むしめずる

子供時代、昆虫は一種の財宝だった。
夏が来るのが待ち遠しかった。春三月、四月。雪が消えて、草木が芽吹いてくるのに、昆虫の姿がどこにも見えないことをたいへんもどかしく思った。
そういう記憶を強く残している。常夏の住人には分かるまい。

夏の夜は近所のガソリンスタンドに出かけた。
夜の闇の中から、ガソリンスタンドの強烈な光に誘い出されて、昆虫たちが集まってきた。
車の邪魔にならないよう、じっと塀の傍に佇んで、彼らが訪れるのを待った。

財宝にも序列順序というものがあり、何と言っても、クワガタムシ(雄)、カブトムシ(雄)の甲虫は、別格であった。
続いて、これらの雌、カミキリムシ(ミヤマ)、カマキリ、カナブンブン、コガネムシ系、ガムシ(水生昆虫、ゲンゴロウよりもつるんとしていて多少味気ない)、バッタ類、ゴミムシ系(たいへん臭い)…といった虫が続いた。

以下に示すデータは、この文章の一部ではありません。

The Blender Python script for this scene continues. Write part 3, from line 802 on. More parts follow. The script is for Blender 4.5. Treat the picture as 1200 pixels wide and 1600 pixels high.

何かが外灯や白い壁に飛び込んでくる度に、走り出して行って捕獲するのであるが、何かの拍子に大きな昆虫が飛んできて、夢中で駈け寄り手で捕獲した。
どきどきしながら、掌を開けてみると、大きなゴキブリだった。
わっと言って、飛び退いた。

何故、飛び退いたのだろう。
昆虫に嫌悪感はない。蝗でもワーム系でも平気で美味しく食べられる。
ましてや、ゴキブリに噛まれて痛い目に遭わされたことなど毛頭ないのに、飛び退き、手を振り払い、そして、叩き落とした。
ああいった拒絶感は、後天的なものに違いないのに、どこでどう教育されて私の身についたのだろう。
不思議な思いがする。

ゴキブリには失礼なことをした。
しかし、今でもかれらは遠慮したい。
南の島には巨大なやつが棲息しているそうだが、想像してしまうと、共存共栄するのはとても無理そうだ。
「何の因果で、」と彼らに恨まれたとしても、申し訳ないのだが、宿命だと念じ、ご勘弁願いたい。

今でも、林や河原で椚や木楢や柳の樹木を探し出し、昆虫の隠れていそうな箇所を探し出す嗅覚というものをわたくし自身忘れてはいない気がする。
これも果たして、後天的な獲得資質ではあると思うのだが、現代の子供達にも以心伝心受け継がれているのであろうか。